Comparing programs, answered.
How do I compare two dealer reinsurance programs?
Hold your dealership production constant and apply each program’s own terms — fees, claims assumptions, reserve and capital requirements, investment and distribution rules — to the same projected book. Then compare not just the headline total value but the net new value each program creates during the period, how quickly cash reaches you, and the structural and contractual differences. This tool does exactly that, and it deliberately never declares a winner.
What fees should be included in a reinsurance comparison?
Administration (per contract), ceding and management fees (percent of remittance), trust fees, investment management fees, and the fixed professional costs — accounting, legal, tax preparation, and actuarial or consulting — plus any setup or conversion expense and any other per-contract or percentage-based fee. Combining everything into one number hides where a difference actually comes from, so this tool breaks the fee difference out category by category.
Why should existing reserves be separated from new value?
A program that has been running for years may already hold a large reserve. That balance is the dealer’s pre-existing money, not value the program creates going forward. If you compare total balances, an established program can look better simply because it started with more. Separating net new value created during the projection — excluding existing reserves, transferred assets, and new capital — is the only apples-to-apples way to compare how the two programs perform from here.
Does a larger reserve balance mean a program performs better?
No. A larger reserve can reflect history, contributed capital, or a slower distribution policy rather than superior performance. What matters going forward is the net new value each structure creates on the same production, how much capital it ties up, and how and when you can access it. This tool shows total value and net new value side by side for exactly this reason.

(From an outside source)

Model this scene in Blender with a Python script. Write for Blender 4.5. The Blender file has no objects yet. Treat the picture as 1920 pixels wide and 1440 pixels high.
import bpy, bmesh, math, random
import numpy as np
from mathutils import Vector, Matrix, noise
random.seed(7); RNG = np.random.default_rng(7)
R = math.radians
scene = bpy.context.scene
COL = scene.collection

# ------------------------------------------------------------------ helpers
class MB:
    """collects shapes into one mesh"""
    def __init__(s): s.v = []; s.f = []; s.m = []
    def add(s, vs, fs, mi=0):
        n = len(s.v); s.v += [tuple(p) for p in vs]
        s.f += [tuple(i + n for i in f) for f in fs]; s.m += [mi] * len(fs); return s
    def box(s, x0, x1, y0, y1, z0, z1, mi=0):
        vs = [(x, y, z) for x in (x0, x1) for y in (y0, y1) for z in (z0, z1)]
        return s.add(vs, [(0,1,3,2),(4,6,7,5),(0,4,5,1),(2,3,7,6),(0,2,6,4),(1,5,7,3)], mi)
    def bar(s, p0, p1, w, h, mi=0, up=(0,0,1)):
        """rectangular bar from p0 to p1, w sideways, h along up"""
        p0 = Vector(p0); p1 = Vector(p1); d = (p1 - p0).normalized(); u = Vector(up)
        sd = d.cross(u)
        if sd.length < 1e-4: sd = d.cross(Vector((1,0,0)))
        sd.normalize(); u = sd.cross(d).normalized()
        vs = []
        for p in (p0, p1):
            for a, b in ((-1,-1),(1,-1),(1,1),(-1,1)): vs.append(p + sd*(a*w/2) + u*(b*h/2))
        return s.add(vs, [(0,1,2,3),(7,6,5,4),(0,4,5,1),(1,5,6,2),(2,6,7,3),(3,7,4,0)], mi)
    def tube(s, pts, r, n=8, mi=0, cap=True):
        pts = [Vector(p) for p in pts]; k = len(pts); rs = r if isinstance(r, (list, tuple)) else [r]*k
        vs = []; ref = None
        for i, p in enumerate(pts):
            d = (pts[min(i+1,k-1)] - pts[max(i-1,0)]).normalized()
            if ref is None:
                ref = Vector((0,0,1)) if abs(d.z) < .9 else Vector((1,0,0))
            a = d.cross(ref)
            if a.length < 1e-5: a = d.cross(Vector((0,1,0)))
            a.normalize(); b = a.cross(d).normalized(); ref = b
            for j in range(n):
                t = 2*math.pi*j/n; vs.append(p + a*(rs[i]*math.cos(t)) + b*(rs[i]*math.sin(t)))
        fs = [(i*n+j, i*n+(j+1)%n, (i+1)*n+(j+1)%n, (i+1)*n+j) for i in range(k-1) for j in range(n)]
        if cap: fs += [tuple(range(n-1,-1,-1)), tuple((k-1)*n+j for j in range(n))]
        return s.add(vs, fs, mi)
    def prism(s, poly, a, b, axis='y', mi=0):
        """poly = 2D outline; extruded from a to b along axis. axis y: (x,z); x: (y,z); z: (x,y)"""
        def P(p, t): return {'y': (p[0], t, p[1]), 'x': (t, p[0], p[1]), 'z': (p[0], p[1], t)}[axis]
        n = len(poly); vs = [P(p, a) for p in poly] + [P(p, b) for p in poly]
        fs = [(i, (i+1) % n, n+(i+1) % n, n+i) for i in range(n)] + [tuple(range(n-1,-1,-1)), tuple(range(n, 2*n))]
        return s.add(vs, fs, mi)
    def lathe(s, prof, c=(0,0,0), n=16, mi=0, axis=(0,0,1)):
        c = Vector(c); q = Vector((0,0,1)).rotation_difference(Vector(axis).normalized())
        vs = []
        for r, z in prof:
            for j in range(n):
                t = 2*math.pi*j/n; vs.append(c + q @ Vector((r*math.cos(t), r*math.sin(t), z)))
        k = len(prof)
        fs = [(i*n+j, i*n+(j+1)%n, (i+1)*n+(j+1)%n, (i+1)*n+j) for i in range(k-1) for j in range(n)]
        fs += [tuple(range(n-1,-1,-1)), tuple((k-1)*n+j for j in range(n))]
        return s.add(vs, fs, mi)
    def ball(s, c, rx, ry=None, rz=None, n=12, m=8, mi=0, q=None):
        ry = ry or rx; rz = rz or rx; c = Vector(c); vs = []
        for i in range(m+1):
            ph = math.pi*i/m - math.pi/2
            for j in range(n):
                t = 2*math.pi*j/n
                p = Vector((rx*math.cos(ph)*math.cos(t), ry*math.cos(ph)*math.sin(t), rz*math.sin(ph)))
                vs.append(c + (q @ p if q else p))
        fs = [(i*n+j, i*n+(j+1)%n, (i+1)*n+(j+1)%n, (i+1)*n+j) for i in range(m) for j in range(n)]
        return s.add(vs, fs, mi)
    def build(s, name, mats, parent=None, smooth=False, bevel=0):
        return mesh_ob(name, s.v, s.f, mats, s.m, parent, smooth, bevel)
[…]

How do investment returns affect reinsurance?
Reserves that are invested can earn a return, which compounds retained value over time — but only on the investable portion, net of any investment management fee, and only when funds are not restricted as collateral or minimum cash. Small differences in the assumed return compound, so the tool lets you test different return assumptions and shows the break-even return at which the two programs converge.
What happens to reserves when changing programs?
It depends entirely on the agreements. Some reserves are portable and can transfer to a new structure; others must run off with the current provider while open claims are paid. Transfers may carry fees, and new production may not enter the proposed program immediately. The transition model in this tool illustrates a simplified runoff and startup and never assumes all reserves are instantly portable.
Can reinsurance reserves be transferred?
Sometimes, in part, and subject to the contract — not automatically. The transition feature lets you model an amount transferred (seeding the proposed program) while the remainder runs off with the current provider, with transfer, termination, and conversion costs applied. The transferred amount is conserved: removed from the current program and added to the proposed one, never counted twice.
What is a runoff period?
When a dealer stops sending new business to a program, the existing book “runs off” — open claims continue to be paid and reserves are released over time until the obligations are settled. During runoff the program may still charge administration or runoff fees and may still make distributions. Modeling runoff matters because value can remain tied up for a period after the switch.
How should capital contributions be treated?
As the dealer’s own money, not as earnings. Initial capital, capital calls, existing reserves, and transferred assets all seed or support the structure but are not value the program created. This tool tracks them separately and excludes them from net new value so a program never looks more productive simply because the dealer put in more money.
What documents are needed for a complete comparison?
A complete fee schedule, the participation or reinsurance agreement, recent reserve statements, historical claims data, the distribution and approval rules, capital and collateral requirements, termination and runoff provisions, and the tax and legal structure. The tool generates a due-diligence checklist of exactly these items so you know what to request before relying on any comparison.